Provided material:
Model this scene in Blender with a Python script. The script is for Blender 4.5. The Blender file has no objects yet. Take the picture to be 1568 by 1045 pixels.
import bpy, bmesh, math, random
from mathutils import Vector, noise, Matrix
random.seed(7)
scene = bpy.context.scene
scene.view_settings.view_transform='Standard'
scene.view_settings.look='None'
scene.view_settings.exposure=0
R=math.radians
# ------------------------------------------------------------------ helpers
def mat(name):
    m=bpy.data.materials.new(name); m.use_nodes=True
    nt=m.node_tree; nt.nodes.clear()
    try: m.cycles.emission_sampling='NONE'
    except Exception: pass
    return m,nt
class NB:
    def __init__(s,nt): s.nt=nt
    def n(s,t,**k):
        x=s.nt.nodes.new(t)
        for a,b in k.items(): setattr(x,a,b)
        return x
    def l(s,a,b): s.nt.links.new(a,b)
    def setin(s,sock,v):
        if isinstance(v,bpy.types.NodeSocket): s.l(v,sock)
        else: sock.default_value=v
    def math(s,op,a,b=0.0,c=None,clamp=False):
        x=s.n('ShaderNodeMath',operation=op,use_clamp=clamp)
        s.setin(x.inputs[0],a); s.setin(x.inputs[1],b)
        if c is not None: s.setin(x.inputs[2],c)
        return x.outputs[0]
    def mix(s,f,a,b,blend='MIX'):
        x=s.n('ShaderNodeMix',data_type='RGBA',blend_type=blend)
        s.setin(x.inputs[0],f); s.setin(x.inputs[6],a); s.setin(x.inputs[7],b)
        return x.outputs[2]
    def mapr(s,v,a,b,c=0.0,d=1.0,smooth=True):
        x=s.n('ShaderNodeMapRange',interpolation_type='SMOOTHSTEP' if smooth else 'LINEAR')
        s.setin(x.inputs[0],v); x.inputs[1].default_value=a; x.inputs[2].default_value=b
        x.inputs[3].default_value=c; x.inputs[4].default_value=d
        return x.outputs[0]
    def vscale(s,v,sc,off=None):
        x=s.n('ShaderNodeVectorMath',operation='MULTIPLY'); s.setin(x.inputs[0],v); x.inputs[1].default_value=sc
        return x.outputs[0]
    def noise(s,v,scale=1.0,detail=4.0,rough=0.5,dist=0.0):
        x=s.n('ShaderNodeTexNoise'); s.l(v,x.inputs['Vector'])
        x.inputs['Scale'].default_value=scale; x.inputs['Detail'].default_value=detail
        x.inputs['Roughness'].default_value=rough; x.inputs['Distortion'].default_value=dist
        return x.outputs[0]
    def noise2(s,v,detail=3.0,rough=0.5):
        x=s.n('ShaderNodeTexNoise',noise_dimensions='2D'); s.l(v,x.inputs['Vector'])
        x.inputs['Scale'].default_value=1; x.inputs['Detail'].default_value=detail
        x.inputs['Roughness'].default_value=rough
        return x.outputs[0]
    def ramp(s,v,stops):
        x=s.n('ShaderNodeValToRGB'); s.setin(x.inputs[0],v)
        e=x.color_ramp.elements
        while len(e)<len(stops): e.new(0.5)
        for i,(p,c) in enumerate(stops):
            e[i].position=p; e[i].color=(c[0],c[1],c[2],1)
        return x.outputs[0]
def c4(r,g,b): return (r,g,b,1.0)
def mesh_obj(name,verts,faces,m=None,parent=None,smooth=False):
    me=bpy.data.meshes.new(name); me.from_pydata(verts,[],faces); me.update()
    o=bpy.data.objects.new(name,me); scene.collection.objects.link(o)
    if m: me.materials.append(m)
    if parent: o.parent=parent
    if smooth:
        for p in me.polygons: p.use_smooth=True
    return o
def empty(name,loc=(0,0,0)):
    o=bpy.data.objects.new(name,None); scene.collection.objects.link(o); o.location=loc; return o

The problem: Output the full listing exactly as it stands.

Finished task:
Model this scene in Blender with a Python script. The script is for Blender 4.5. The Blender file has no objects yet. Take the picture to be 1568 by 1045 pixels.
import bpy, bmesh, math, random
from mathutils import Vector, noise, Matrix
random.seed(7)
scene = bpy.context.scene
scene.view_settings.view_transform='Standard'
scene.view_settings.look='None'
scene.view_settings.exposure=0
R=math.radians
# ------------------------------------------------------------------ helpers
def mat(name):
    m=bpy.data.materials.new(name); m.use_nodes=True
    nt=m.node_tree; nt.nodes.clear()
    try: m.cycles.emission_sampling='NONE'
    except Exception: pass
    return m,nt
class NB:
    def __init__(s,nt): s.nt=nt
    def n(s,t,**k):
        x=s.nt.nodes.new(t)
        for a,b in k.items(): setattr(x,a,b)
        return x
    def l(s,a,b): s.nt.links.new(a,b)
    def setin(s,sock,v):
        if isinstance(v,bpy.types.NodeSocket): s.l(v,sock)
        else: sock.default_value=v
    def math(s,op,a,b=0.0,c=None,clamp=False):
        x=s.n('ShaderNodeMath',operation=op,use_clamp=clamp)
        s.setin(x.inputs[0],a); s.setin(x.inputs[1],b)
        if c is not None: s.setin(x.inputs[2],c)
        return x.outputs[0]
    def mix(s,f,a,b,blend='MIX'):
        x=s.n('ShaderNodeMix',data_type='RGBA',blend_type=blend)
        s.setin(x.inputs[0],f); s.setin(x.inputs[6],a); s.setin(x.inputs[7],b)
        return x.outputs[2]
    def mapr(s,v,a,b,c=0.0,d=1.0,smooth=True):
        x=s.n('ShaderNodeMapRange',interpolation_type='SMOOTHSTEP' if smooth else 'LINEAR')
        s.setin(x.inputs[0],v); x.inputs[1].default_value=a; x.inputs[2].default_value=b
        x.inputs[3].default_value=c; x.inputs[4].default_value=d
        return x.outputs[0]
    def vscale(s,v,sc,off=None):
        x=s.n('ShaderNodeVectorMath',operation='MULTIPLY'); s.setin(x.inputs[0],v); x.inputs[1].default_value=sc
        return x.outputs[0]
    def noise(s,v,scale=1.0,detail=4.0,rough=0.5,dist=0.0):
        x=s.n('ShaderNodeTexNoise'); s.l(v,x.inputs['Vector'])
        x.inputs['Scale'].default_value=scale; x.inputs['Detail'].default_value=detail
        x.inputs['Roughness'].default_value=rough; x.inputs['Distortion'].default_value=dist
        return x.outputs[0]
    def noise2(s,v,detail=3.0,rough=0.5):
        x=s.n('ShaderNodeTexNoise',noise_dimensions='2D'); s.l(v,x.inputs['Vector'])
        x.inputs['Scale'].default_value=1; x.inputs['Detail'].default_value=detail
        x.inputs['Roughness'].default_value=rough
        return x.outputs[0]
    def ramp(s,v,stops):
        x=s.n('ShaderNodeValToRGB'); s.setin(x.inputs[0],v)
        e=x.color_ramp.elements
        while len(e)<len(stops): e.new(0.5)
        for i,(p,c) in enumerate(stops):
            e[i].position=p; e[i].color=(c[0],c[1],c[2],1)
        return x.outputs[0]
def c4(r,g,b): return (r,g,b,1.0)
def mesh_obj(name,verts,faces,m=None,parent=None,smooth=False):
    me=bpy.data.meshes.new(name); me.from_pydata(verts,[],faces); me.update()
    o=bpy.data.objects.new(name,me); scene.collection.objects.link(o)
    if m: me.materials.append(m)
    if parent: o.parent=parent
    if smooth:
        for p in me.polygons: p.use_smooth=True
    return o
def empty(name,loc=(0,0,0)):
    o=bpy.data.objects.new(name,None); scene.collection.objects.link(o); o.location=loc; return o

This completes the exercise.